We are fortunate to have ARISE in Summit County to provide a 24-hour crisis line, advice and support for domestic violence survivors and a safe house. The ARISE crisis line received 642 calls in 2024 and provided services to 363 new clients. ARISE offers a pathway to hope and self-sufficiency by providing the tools to start a new life, including shelter, financial assistance, and relocation support. 



The National Domestic Hotline reports that “survivors of abuse return to their abusive partners an average of seven times before they leave for good.” We may wonder why someone would stay with an abusive partner, but we have to remember that abuse is about power and control.  

There can be strong barriers to leaving such as fear of increased violence, the welfare of children, financial dependence, emotional manipulation, isolation, shame, and lack of support from friends and relatives.  

Torey Ivanic, Outreach and Education Coordinator for ARISE, teaches the elective course “Healthy Choices” to seventh graders at Summit County Public Schools. It was troubling to hear from Torey that only about 20% of students (or their parents) opt into this class. The majority of seventh graders are passing up this perfect opportunity to have valuable discussions about sexuality, consent, and healthy relationships.  
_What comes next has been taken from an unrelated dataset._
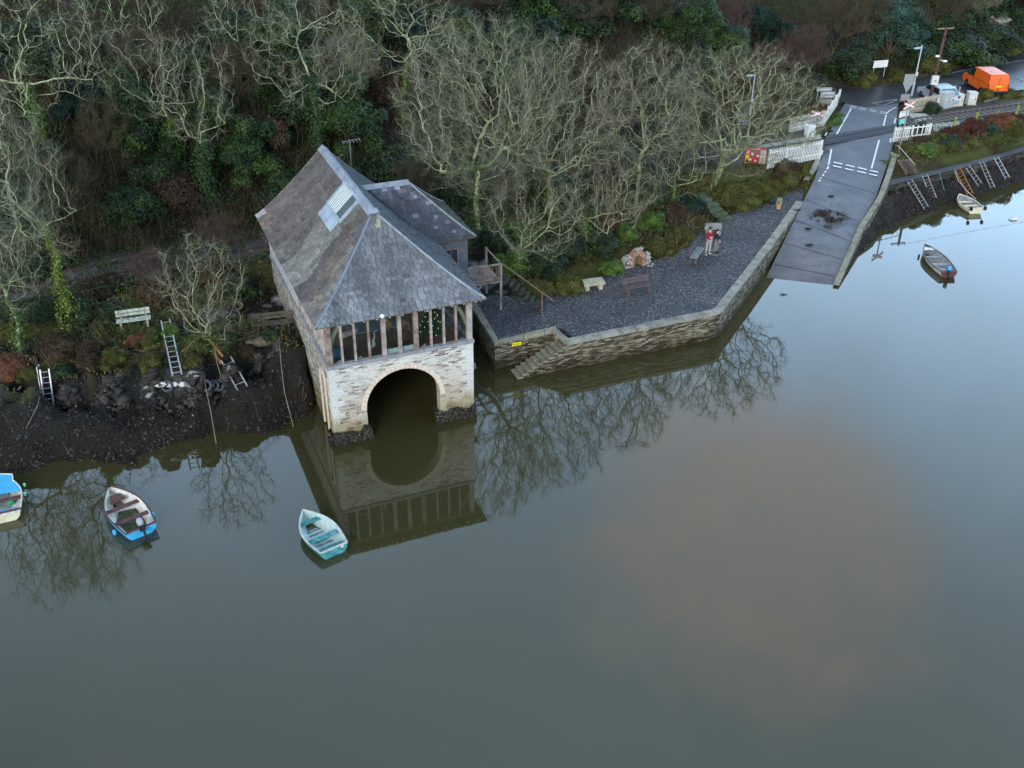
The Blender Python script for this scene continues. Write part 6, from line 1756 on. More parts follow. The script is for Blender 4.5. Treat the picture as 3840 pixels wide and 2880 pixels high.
def vehicle(name, label, cat, c, rz, prof_, belt, W_, m_body, van=True):
    """prof_: side outline (x forward,z) of the body up to the roof; body tapers inward above the belt line"""
    t = thing(name, label, cat, c, rz)
    n = len(prof_); b = MB()
    def hw(z): return W_ / 2 * (1 if z <= belt else 1 - .16 * (z - belt) / (prof_top - belt))
    prof_top = max(q[1] for q in prof_)
    lv = []
    for sgn in (-1, 1):
        for (x_, z_) in prof_: lv.append((x_, sgn * hw(z_) * (.985), z_))
    F = [tuple(range(n)), tuple(range(2 * n - 1, n - 1, -1))] + [(i, (i + 1) % n, n + (i + 1) % n, n + i) for i in range(n)]
    b.add(lv, F)
    me = bpy.data.meshes.new('body'); me.from_pydata(b.v, [], b.f); bm = bmesh.new(); bm.from_mesh(me)
    bmesh.ops.recalc_face_normals(bm, faces=bm.faces)
    bmesh.ops.bevel(bm, geom=[e_ for e_ in bm.edges if len(e_.link_faces) == 2 and e_.calc_face_angle(0) > .5], offset=.07, segments=3, affect='EDGES', clamp_overlap=True, profile=.6)
    bm.to_mesh(me); bm.free(); me.polygons.foreach_set('use_smooth', [True] * len(me.polygons)); o = link('body', me, m_body, t)
    md = o.modifiers.new('wn', 'WEIGHTED_NORMAL'); md.keep_sharp = True
    return t


m_orange = M('van_orange', [(.78, .13, .015), (.82, .15, .02)], scale=1, fine=5, fvar=.04, rough=.32, spec=.6)
m_dkglass = M('vehicle_glass', [(.015, .02, .025)], fvar=.05, rough=.08, spec=.8)
pf = at(*OV(1180, 835), 3.03); pr_ = at(*OV(1390, 965), 3.03)   # left side wheels: front, rear contact
hd = (pf - pr_); rzv = atan2(hd.y, hd.x); fwd = Vector((cos(rzv), sin(rzv), 0)); lf = Vector((-fwd.y, fwd.x, 0))
side_s = 1 if (at(*OV(1600, 990), 3.03) - pr_).dot(lf) > 0 else -1
Wv = 1.88; wb = max(2.7, min(3.3, hd.length)); cen = (pf + pr_) / 2 + lf * side_s * (Wv / 2 - .1)
cen.z = 3.04
vprof = [(-2.25, .32), (2.25, .30), (2.42, .55), (2.38, .82), (2.15, 1.02), (1.45, 1.16), (.78, 1.86), (.45, 1.93), (-2.15, 1.95), (-2.30, 1.75), (-2.38, 1.1), (-2.38, .5)]
van = vehicle('van', 'bright orange panel van parked on the verge at the right', 'van', cen, rzv, vprof, 1.1, Wv, m_orange)
for x_, y_ in ((wb / 2, Wv / 2 - .08), (wb / 2, -Wv / 2 + .08), (-wb / 2, Wv / 2 - .08), (-wb / 2, -Wv / 2 + .08)): wheel(van, x_, y_, .34)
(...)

Torey said “Healthy Choices” teaches how good relationships include mutual respect, open and honest communication, trust, support, shared decision making, and feeling safe and valued. Teens need to be able to spot red flags such as controlling behavior, jealousy or possessiveness, isolation from friends and family, constant criticism, and guilt-tripping or threats. Teens should be encouraged to set boundaries and say “no” without feeling guilty and speaking up when something doesn’t feel right. Teens armed with this knowledge will be able to have better relationships in school and be less apt to enter into relationships in later life that become abusive. For an insightful take on consent watch “Can I borrow your snowboard?” on the ARISE website AriseSummitCo.org/post/shatter-the-silence-consent.

The women’s advocacy organization Our Watch warns that “violence is more common in relationships where men make all the decisions, feel they “own” their partners or hold rigid ideas about how women should behave.” In recent years there has been an ignorant longing for “the good old days” when society was far more male dominated and the perfect wife aspired only to changing diapers and baking casseroles. The combination of this nostalgia for the 1950s and the misogyny and sexism promoted by social media and many politicians reinforces a sense of entitlement in some men that can result in more domestic violence. 

The National Domestic Violence Hotline reports that over 12 million people in the U.S. are victims of intimate partner violence each year. If you are being subjected to domestic violence call ARISE (1-970-668-3906) or The National Domestic Violence Hotline (1-800-799-7233) for advice and support. Victims are not the cause of anger and abuse; the abuser is responsible for their own behavior. No one deserves to be abused or live in fear.